Locate the word "script" in the material, then show every line that holds it.

————————

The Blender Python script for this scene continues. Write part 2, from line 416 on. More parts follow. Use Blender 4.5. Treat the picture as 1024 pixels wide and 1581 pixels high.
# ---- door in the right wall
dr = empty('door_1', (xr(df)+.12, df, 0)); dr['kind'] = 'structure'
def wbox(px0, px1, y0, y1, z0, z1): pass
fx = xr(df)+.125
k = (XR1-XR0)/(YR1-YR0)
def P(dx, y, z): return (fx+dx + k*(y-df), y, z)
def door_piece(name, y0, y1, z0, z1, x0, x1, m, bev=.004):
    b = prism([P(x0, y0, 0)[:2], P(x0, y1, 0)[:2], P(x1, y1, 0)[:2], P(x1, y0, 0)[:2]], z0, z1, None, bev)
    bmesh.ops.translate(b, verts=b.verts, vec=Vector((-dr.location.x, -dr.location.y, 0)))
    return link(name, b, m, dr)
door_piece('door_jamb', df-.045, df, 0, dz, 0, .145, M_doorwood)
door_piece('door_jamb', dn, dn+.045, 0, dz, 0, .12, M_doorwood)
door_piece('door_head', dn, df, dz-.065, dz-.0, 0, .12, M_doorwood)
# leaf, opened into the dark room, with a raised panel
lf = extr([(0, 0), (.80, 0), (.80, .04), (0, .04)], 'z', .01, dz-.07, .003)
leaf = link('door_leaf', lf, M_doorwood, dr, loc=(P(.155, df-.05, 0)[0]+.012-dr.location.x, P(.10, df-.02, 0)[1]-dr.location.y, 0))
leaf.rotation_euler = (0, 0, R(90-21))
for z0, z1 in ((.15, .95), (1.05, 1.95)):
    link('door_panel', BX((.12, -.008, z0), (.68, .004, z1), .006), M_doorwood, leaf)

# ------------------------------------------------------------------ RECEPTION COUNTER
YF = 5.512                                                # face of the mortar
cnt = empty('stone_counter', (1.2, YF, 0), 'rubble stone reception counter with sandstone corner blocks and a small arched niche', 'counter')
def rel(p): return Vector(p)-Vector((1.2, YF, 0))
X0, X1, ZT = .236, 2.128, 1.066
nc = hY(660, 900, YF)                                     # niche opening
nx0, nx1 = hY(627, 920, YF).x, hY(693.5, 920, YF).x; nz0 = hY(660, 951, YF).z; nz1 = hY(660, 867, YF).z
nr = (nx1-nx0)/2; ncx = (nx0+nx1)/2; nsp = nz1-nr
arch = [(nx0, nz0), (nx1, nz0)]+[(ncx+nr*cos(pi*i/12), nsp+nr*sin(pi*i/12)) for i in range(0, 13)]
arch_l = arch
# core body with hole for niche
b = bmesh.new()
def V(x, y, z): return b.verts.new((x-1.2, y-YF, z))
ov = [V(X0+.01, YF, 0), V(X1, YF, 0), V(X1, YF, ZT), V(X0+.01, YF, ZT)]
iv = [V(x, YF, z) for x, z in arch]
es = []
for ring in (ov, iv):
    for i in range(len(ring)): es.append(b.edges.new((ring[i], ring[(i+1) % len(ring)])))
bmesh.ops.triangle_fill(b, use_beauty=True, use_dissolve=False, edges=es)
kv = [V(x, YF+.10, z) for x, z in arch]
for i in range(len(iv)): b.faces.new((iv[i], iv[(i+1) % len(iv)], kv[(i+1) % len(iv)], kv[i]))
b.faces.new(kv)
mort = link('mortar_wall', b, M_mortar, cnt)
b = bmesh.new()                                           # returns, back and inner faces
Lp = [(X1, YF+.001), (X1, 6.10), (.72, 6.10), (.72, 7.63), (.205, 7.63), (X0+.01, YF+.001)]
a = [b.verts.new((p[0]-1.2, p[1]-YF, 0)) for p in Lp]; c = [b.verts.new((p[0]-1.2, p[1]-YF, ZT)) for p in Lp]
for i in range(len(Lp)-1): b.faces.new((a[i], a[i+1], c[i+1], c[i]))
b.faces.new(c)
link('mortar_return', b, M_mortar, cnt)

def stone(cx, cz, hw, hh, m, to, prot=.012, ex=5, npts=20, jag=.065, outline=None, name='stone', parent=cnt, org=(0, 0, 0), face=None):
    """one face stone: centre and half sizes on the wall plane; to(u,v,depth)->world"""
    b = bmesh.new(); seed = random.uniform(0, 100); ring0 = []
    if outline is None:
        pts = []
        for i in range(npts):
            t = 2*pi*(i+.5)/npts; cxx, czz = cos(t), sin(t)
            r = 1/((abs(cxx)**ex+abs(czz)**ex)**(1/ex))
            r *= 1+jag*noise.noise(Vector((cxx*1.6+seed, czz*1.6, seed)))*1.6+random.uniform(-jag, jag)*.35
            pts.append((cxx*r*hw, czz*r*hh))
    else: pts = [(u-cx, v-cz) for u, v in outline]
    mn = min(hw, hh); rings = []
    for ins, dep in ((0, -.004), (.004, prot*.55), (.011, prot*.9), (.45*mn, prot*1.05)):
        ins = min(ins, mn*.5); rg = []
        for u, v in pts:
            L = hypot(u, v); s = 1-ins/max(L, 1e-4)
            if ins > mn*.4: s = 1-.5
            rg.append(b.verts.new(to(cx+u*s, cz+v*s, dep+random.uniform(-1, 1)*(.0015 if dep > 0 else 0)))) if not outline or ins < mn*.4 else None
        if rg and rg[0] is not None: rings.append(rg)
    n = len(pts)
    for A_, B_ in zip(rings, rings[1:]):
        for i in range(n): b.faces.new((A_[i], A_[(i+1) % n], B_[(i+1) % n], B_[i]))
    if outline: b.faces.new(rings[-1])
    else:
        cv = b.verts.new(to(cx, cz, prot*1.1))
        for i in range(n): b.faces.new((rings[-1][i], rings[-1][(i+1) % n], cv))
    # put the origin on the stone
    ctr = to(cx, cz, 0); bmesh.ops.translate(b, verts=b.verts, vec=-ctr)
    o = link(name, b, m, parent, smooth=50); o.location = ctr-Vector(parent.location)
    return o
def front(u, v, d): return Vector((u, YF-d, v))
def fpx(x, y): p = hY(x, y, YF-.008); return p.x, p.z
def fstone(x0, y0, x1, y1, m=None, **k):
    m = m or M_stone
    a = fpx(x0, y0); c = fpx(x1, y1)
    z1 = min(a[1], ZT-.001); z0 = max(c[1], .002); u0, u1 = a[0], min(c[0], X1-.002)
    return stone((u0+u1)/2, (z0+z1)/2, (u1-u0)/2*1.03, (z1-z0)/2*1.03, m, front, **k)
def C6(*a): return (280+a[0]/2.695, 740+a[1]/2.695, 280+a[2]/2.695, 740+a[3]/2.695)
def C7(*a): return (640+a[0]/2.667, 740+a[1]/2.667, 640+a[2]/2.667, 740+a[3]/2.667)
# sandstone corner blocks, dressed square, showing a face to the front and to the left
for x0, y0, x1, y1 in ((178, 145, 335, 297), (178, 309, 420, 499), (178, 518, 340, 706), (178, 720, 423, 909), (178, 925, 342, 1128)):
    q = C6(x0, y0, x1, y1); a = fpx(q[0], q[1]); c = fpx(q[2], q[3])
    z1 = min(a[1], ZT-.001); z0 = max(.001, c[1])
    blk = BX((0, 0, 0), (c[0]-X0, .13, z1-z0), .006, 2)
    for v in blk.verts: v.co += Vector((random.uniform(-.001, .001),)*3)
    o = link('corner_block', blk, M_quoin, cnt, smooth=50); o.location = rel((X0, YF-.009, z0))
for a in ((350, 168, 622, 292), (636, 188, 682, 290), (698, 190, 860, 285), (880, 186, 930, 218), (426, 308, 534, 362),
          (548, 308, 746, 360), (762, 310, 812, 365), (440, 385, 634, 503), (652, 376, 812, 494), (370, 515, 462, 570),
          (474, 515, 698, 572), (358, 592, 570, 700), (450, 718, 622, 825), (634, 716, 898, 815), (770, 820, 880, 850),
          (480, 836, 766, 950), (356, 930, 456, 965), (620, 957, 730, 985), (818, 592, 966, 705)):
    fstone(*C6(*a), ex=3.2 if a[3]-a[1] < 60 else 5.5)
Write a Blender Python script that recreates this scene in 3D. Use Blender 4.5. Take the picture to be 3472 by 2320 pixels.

————————

_Task output_
The Blender Python script for this scene continues. Write part 2, from line 416 on. More parts follow. Use Blender 4.5. Treat the picture as 1024 pixels wide and 1581 pixels high.
Write a Blender Python script that recreates this scene in 3D. Use Blender 4.5. Take the picture to be 3472 by 2320 pixels.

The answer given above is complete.